Brief
Every line of the data must be copied exactly.

Data
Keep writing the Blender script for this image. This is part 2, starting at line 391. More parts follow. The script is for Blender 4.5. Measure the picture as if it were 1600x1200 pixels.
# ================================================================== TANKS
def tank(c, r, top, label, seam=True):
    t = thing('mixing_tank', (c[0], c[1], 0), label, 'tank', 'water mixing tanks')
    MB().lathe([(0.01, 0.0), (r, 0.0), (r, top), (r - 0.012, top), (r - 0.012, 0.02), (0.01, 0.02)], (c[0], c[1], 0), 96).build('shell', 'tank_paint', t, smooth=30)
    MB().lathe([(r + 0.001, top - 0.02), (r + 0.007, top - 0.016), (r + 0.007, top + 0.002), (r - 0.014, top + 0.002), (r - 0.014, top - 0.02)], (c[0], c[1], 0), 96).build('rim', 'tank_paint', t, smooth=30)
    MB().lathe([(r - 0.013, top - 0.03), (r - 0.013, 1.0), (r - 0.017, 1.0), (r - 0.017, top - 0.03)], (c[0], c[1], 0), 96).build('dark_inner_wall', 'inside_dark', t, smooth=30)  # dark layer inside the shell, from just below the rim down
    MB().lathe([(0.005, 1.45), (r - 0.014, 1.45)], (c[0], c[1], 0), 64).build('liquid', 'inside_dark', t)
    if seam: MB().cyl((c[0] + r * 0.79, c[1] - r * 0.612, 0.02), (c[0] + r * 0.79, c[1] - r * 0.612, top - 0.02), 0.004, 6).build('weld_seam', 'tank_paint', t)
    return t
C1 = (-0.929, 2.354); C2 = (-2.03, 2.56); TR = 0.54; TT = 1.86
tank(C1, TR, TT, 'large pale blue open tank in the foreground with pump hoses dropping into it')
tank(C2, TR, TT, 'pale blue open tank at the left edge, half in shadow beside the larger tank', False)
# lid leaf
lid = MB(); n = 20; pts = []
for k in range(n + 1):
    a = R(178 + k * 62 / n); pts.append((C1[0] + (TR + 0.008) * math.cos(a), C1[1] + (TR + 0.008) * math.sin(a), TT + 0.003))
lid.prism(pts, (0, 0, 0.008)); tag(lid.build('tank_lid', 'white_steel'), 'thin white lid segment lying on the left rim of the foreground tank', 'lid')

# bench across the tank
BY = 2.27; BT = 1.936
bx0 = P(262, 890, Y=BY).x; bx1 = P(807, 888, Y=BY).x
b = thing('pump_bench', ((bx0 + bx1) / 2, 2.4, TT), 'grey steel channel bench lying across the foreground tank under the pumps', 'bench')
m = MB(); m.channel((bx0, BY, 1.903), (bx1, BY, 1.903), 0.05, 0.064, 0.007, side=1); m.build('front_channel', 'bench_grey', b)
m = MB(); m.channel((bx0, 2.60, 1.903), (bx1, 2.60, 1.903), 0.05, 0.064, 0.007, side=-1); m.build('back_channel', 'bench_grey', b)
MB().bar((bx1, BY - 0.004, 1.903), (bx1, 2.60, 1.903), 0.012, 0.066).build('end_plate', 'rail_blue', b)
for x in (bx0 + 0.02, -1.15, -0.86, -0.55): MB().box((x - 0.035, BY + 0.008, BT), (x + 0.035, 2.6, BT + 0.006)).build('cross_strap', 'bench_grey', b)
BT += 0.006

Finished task
Keep writing the Blender script for this image. This is part 2, starting at line 391. More parts follow. The script is for Blender 4.5. Measure the picture as if it were 1600x1200 pixels.
# ================================================================== TANKS
def tank(c, r, top, label, seam=True):
    t = thing('mixing_tank', (c[0], c[1], 0), label, 'tank', 'water mixing tanks')
    MB().lathe([(0.01, 0.0), (r, 0.0), (r, top), (r - 0.012, top), (r - 0.012, 0.02), (0.01, 0.02)], (c[0], c[1], 0), 96).build('shell', 'tank_paint', t, smooth=30)
    MB().lathe([(r + 0.001, top - 0.02), (r + 0.007, top - 0.016), (r + 0.007, top + 0.002), (r - 0.014, top + 0.002), (r - 0.014, top - 0.02)], (c[0], c[1], 0), 96).build('rim', 'tank_paint', t, smooth=30)
    MB().lathe([(r - 0.013, top - 0.03), (r - 0.013, 1.0), (r - 0.017, 1.0), (r - 0.017, top - 0.03)], (c[0], c[1], 0), 96).build('dark_inner_wall', 'inside_dark', t, smooth=30)  # dark layer inside the shell, from just below the rim down
    MB().lathe([(0.005, 1.45), (r - 0.014, 1.45)], (c[0], c[1], 0), 64).build('liquid', 'inside_dark', t)
    if seam: MB().cyl((c[0] + r * 0.79, c[1] - r * 0.612, 0.02), (c[0] + r * 0.79, c[1] - r * 0.612, top - 0.02), 0.004, 6).build('weld_seam', 'tank_paint', t)
    return t
C1 = (-0.929, 2.354); C2 = (-2.03, 2.56); TR = 0.54; TT = 1.86
tank(C1, TR, TT, 'large pale blue open tank in the foreground with pump hoses dropping into it')
tank(C2, TR, TT, 'pale blue open tank at the left edge, half in shadow beside the larger tank', False)
# lid leaf
lid = MB(); n = 20; pts = []
for k in range(n + 1):
    a = R(178 + k * 62 / n); pts.append((C1[0] + (TR + 0.008) * math.cos(a), C1[1] + (TR + 0.008) * math.sin(a), TT + 0.003))
lid.prism(pts, (0, 0, 0.008)); tag(lid.build('tank_lid', 'white_steel'), 'thin white lid segment lying on the left rim of the foreground tank', 'lid')

# bench across the tank
BY = 2.27; BT = 1.936
bx0 = P(262, 890, Y=BY).x; bx1 = P(807, 888, Y=BY).x
b = thing('pump_bench', ((bx0 + bx1) / 2, 2.4, TT), 'grey steel channel bench lying across the foreground tank under the pumps', 'bench')
m = MB(); m.channel((bx0, BY, 1.903), (bx1, BY, 1.903), 0.05, 0.064, 0.007, side=1); m.build('front_channel', 'bench_grey', b)
m = MB(); m.channel((bx0, 2.60, 1.903), (bx1, 2.60, 1.903), 0.05, 0.064, 0.007, side=-1); m.build('back_channel', 'bench_grey', b)
MB().bar((bx1, BY - 0.004, 1.903), (bx1, 2.60, 1.903), 0.012, 0.066).build('end_plate', 'rail_blue', b)
for x in (bx0 + 0.02, -1.15, -0.86, -0.55): MB().box((x - 0.035, BY + 0.008, BT), (x + 0.035, 2.6, BT + 0.006)).build('cross_strap', 'bench_grey', b)
BT += 0.006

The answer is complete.